В случае с комиссаром Вавиловой присутствует все вышеперечисленное. Клавдия рожает, и это мощный удар по ее существу, заставляющий ее исторгнуть другое существо и в муках рождения и сына, и самой себя преобразиться. Она бредит, блуждает у границы миров, где лошади потеряли своих седоков, а красноармейцы косят воображаемую траву в палестинской пустыне. Аскольдов запечатлел «тонкий сон» Вавиловой, «сумеречность» ее сознания и через них явил нам невидимый мир.
Когда режиссер изображает невидимое посредством визуальной метафоры, то он вправе прибегнуть к визуализации отсутствия зримого мира. Но он так же должен быть готов визуализировать присутствие того мира, который находится по ту сторону сознания. Таков опыт показа вещей незримых, сокрытых от наших телесных глаз, но явленных нашим духовным глазам.

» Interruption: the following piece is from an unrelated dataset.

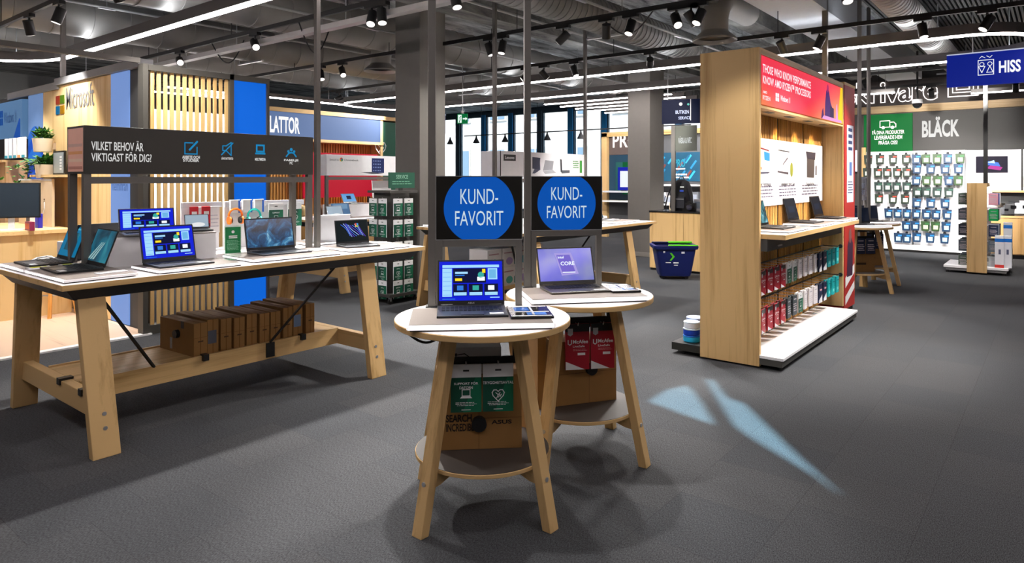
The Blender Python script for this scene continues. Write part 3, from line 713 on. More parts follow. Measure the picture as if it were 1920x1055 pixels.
big_table(4.35, 0, 'long wooden display table under the white laptop-picture header behind the round signs', 1.45, 4.25, 4.33, 6.15)
CY = M('#1f9ad6', .5, 0, .6); TXT = M('#f0f0ee', .5, 0, .7)
def art_main(t, f, W, a, b):
    y = -.0012; mb = MB()
    p = lambda px, py: f.p(px, py)
    q = lambda px, py: (f.p(px, py)[0], f.p(px, py)[1]-.995)
    x0, za = q(171, 281); x1 = q(269, 262)[0]; zb = q(171, 261)[1]; put_text(mb, 'VILKET BEHOV ÄR', x0, za, x1, zb, y, TXT, .012)
    x0, za = q(171, 302); x1 = q(284, 284)[0]; zb = q(171, 283)[1]; put_text(mb, 'VIKTIGAST FÖR DIG?', x0, za, x1, zb, y, TXT, .012)
    mb.build('lettering', t); mb = MB()
    c = q(358, 277); s = .045
    mb.stroke([(c[0]-s, c[1]-s), (c[0]+s, c[1]-s), (c[0]+s, c[1]+.1*s), ], .008, y, CY); mb.stroke([(c[0]-s, c[1]-s), (c[0]-s, c[1]+s*.8), (c[0]+.3*s, c[1]+s*.8)], .008, y, CY); mb.stroke([(c[0]-.2*s, c[1]-.3*s), (c[0]+s, c[1]+s)], .014, y-.0004, CY); mb.build('icon', t); mb = MB()
    c = q(426, 279); mb.stroke([(c[0]-s*.8, c[1]-.3*s), (c[0]-s*.8, c[1]+.5*s), (c[0]-.2*s, c[1]+.5*s), (c[0]+.7*s, c[1]+1.1*s), (c[0]+.7*s, c[1]-1.1*s), (c[0]-.2*s, c[1]-.3*s)], .008, y, CY, True); mb.stroke([(c[0]-s, c[1]-s), (c[0]+s, c[1]+s)], .009, y-.0004, CY); mb.build('icon', t); mb = MB()
    c = q(488, 282); mb.stroke([(c[0]-s*.7, c[1]-.2*s), (c[0]+s*.7, c[1]-.2*s), (c[0]+s*.7, c[1]+.9*s), (c[0]-s*.7, c[1]+.9*s)], .014, y, CY, True); mb.rect(c[0]-s, c[1]-.7*s, c[0]+s, c[1]-.4*s, y, CY); mb.build('icon', t); mb = MB()
    c = q(546, 285)
    mb.disc(c[0], c[1]+.45*s, .3*s, y, CY, 16); mb.disc(c[0]-.6*s, c[1]+.1*s, .25*s, y, CY, 16); mb.disc(c[0]+.6*s, c[1]+.1*s, .25*s, y, CY, 16)
    mb.stroke([(c[0]-s, c[1]-.8*s), (c[0]-.5*s, c[1]-.2*s), (c[0], c[1]-.1*s), (c[0]+.5*s, c[1]-.2*s), (c[0]+s, c[1]-.8*s)], .012, y, CY)
    mb.build('icon', t)
    for (l, px, py, w, h) in (('ARBETE OCH', 358, 295, 33, 4), ('STUDIER', 358, 301, 30, 4), ('LÅNG BATTERITID', 426, 297, 22, 4), ('MULTIMEDIA', 488, 299, 20, 4), ('FAMILJE', 546, 301, 27, 4), ('PC', 546, 306, 6, 4)):
        x0, za = q(px-w/2, py+h/2); x1, zb = q(px+w/2, py-h/2); mb = MB(); put_text(mb, l, x0, za, x1, za+.022, y, TXT, .03); mb.build('caption', t)
    mb = MB().box(-.0015, .02, a+.015, 0, .28, b-.015, M('#f2bca8', .5)); n = mb.build('end_poster', t)
    r = random.Random(3); mb = MB()
    for i in range(4): mb.box(-.0025, .03, a+.03+.05*i, -.0015, .27, a+.05+.05*i, M(['#c98a7a', '#f0d0b8', '#e9a46a', '#d8b0a4'][i]))
    mb.build('sky_bands', n)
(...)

Метафора Аскольдова отличается от метафоры Ханеке и Антониони. Аскольдов визуализирует присутствие мира иного, прибегая к эстетике абсурда и поэтике «жанра» видения. Режиссеры картин «Белая лента» и «Профессия: репортер» визуализируют отсутствие тех необходимых аспектов, которые должны были бы характеризовать мир эмпирический. Они как будто бы забывают о том, что в эмпирическом мире, когда он становится достоянием киноэкрана, правят острый сюжет и саспенс. Ханеке прибегает к эстетике минимализма, с ее отказом от иллюзионизма. А основой эстетики Антониони является недопроявленность вещного мира, его экзистенциальная потаенность, хотя и по признанию самого Антониони, он режиссер видимой реальности, то есть той, которая открывается нашему взгляду.